Umit Kurt in his chapter talks about a single official in Aintab, Necmeddin Bey, who is being attacked by Armenians and

Turks because he didn’t want to accept the new standards imposed by the constitution. “The Ottoman revolution upset the whole status quo between the government, local leaders and the minorities,” said Der Mugrdechian.

For four hundred years since the 16th century Armenians lived as “second class citizens.” Now, suddenly they have to be equal citizens.

What did the Muslim leaders in the Armenian provinces think of that? “They don’t like that idea. Then comes the ultimate conclusion: Armenians are causing trouble because they are seeking reforms. Because it’s promised to them. The local leaders will eventually work with the CUP in planning and implementing the Armenian Genocide,” he summarized.

The last article is by a graduate student at Princeton University, Duygu Coskuntuna, and it is titled “Homeland and Nation Revisited: A Discourse Analysis of the Memoirs of Young Turks,” which Der Mugrdechian calls “complicated.”

Coskuntuna studied the memoirs of these figures and explores how their concepts led to practical planning for the Genocide. She explores the concept of “Turkishness.” Does it mean that every minority can be a citizen or is it limited to only religion, language and culture? What does it signify for the Armenians and Greeks?

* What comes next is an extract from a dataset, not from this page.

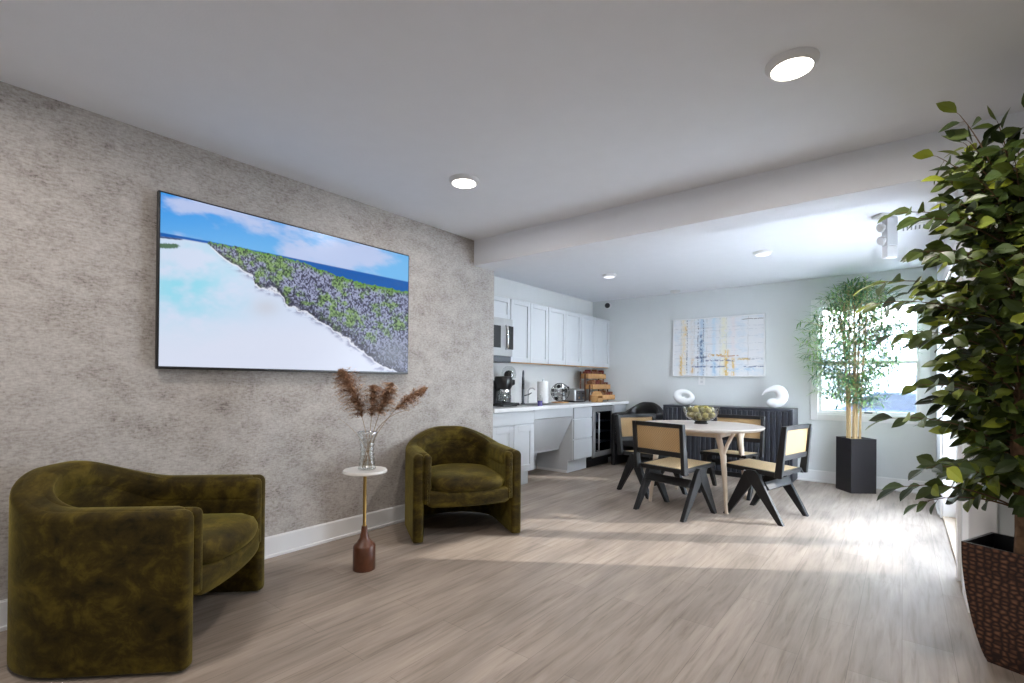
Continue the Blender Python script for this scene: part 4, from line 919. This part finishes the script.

The Committee of Union and Progress came to power facing problems and questions. The Ottoman Empire was failing and on the verge of entering a war. The core issue was to keep the empire from dissolution. This new book draws the road from 1908 to 1915 of the CUP’s ideology developing from Islamism to pan-Islamism, pan-Turkism and Ottomanism before settling on an extreme version of racism.

“The genocide was not inevitable. All steps did not lead to genocide. The Ottoman Turks could have taken other steps,” Der Mugrdechian concluded.

As part of the evening program, St. Gregory A. and M. Hovsepian School students, under the guidance of Armenian language teacher Liza Manoyan, recited patriotic Armenian poetry.